Kurz: Ich schaffe mir relative Größen der Widerstandskräfte, versuche eher, Abhängigkeiten in qualitativer Weise und relativen Größen zu verstehen, als dass ich absolute Werte quantitativ ableiten möchte. Das reicht für meine Zwecke. Wenn ich nun nämlich am Ende des Tages Hubarbeit (durch Anstiege während meiner Fahrten oder Läufe), Rückgewinnung von Hubarbeit (bei Abfahrten oder beim Runterlaufen), Luft- und Rollwiderstand in Abhängigkeit vom Tempo und Laufwiderstand in Abhängigkeit von Laufeffizienz-Werten verstehen und rausrechnen kann, will ich mal schauen, was am Ende übrig bleibt. Beim Radfahren würde ich unterstellen, dass dann „netto“ Rücken- und Gegenwindeffekte stehenbleiben. Wenn ich also die gemittelten, modellierten, generalisierten Widerstandskräfte (Anstiege, Luft- und Rollwiderstand, Laufeffizienz) von Leistung geteilt durch Geschwindigkeit abziehe, bekomme ich etwas heraus, für jeden Lauf und jede Radfahrt. Wenn bei den Radfahrten dieser Wert sehr stark mit der Windrichtung bezogen auf meine Fahrtrichtung korreliert, ist das ein Indiz, dass Rücken- bzw. Gegenwind für die Schwierigkeit einer Radfahrt der dominierende Aspekt ist. Wenn der Zusammenhang eher vage ist, dann kann ich nochmal gucken, ob mein Verfahren stimmt – und mich zugleich auf die Suche nach anderen Einflussfaktoren machen. Ähnliches gilt dann auch für’s Laufen.

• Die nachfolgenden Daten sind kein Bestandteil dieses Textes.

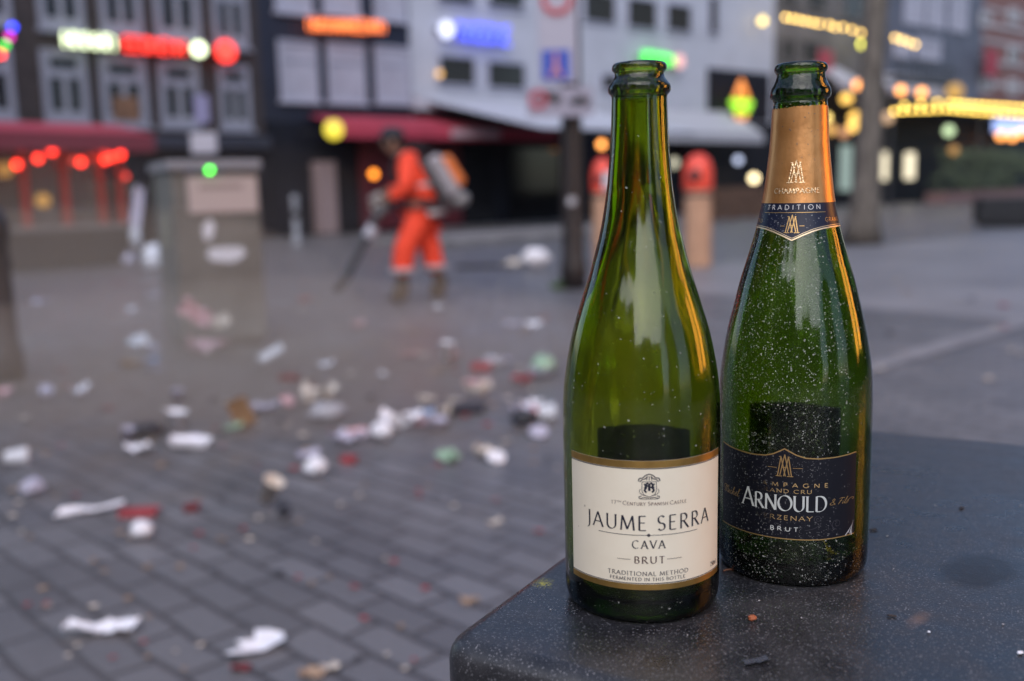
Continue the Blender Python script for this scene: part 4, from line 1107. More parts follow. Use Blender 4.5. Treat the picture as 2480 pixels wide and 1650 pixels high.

Um die Effekte einigermaßen entfaltet zu bekommen, habe ich nun erstmal angefangen, mir Ideen für alle Effekte zu beschaffen, indem ich die obigen Diagramme erstellt habe – Effekte von Geschwindigkeit, Anstieg (siehe oben verlinkter Post) und Laufeffizienz. An die Daten meiner Läufe und Radfahrten anpassen werde ich das Modell dann „alles in einem“, um nicht einen Teil der Geschwindigkeitsabhängigkeit mit der Hubarbeits-Korrektur wegzufitten – und um nicht den Effekt verschiedener Fahrräder als einen generellen Geschwindigkeitseffekt fehlzuinterpretieren. Denn eines ist klar: Mit dem „Green Scooter Killer“ (grün im Diagramm) fahre ich im Mittel weit schneller, aber auch widerstandsärmer und mit geringerem Gewicht als mit dem „Red Flash“ (rot). Noch schlechteren Luftwiderstand und mehr Gewicht bringt dann die Kombination des „Red Flash“ mit dem als „Greyhound“ bezeichneten Hänger ein. Betrachtet man also im oben gezeigten Diagramm in Abhängigkeit von der Geschwindigkeit alles unabhängig vom Fahrrad, könnte man denken, dass die generalisierte Widerstandskraft (Leistung durch Geschwindigkeit) um so geringer wird, je schneller ich fahre – was aber offenkundig Quatsch ist. Deswegen muss man das nach verwendetem Fahrrad oder Gespann differenzieren – der zugrundeliegende Effekt ist aber derselbe. Somit kann ich den generellen Zusammenhang modellieren und den generalisierten Widerstandsbeiwert meiner Räder als weiteren Parameter meines Modells fitten, wenn ich es denn mal richtig parametrisiert und eine Fit-Funktion dafür geschrieben habe.

En passant kam dabei noch eine Notwendigkeit heraus, einen weiteren Aspekt von Läufen und Radfahrten in der Datennahme mit zu erfassen, aber davon hoffe ich, morgen etwas schreiben zu können – oder vielleicht auch erst nächste Woche, da ich morgen in Rheinzabern bei der Winterlaufserie laufe.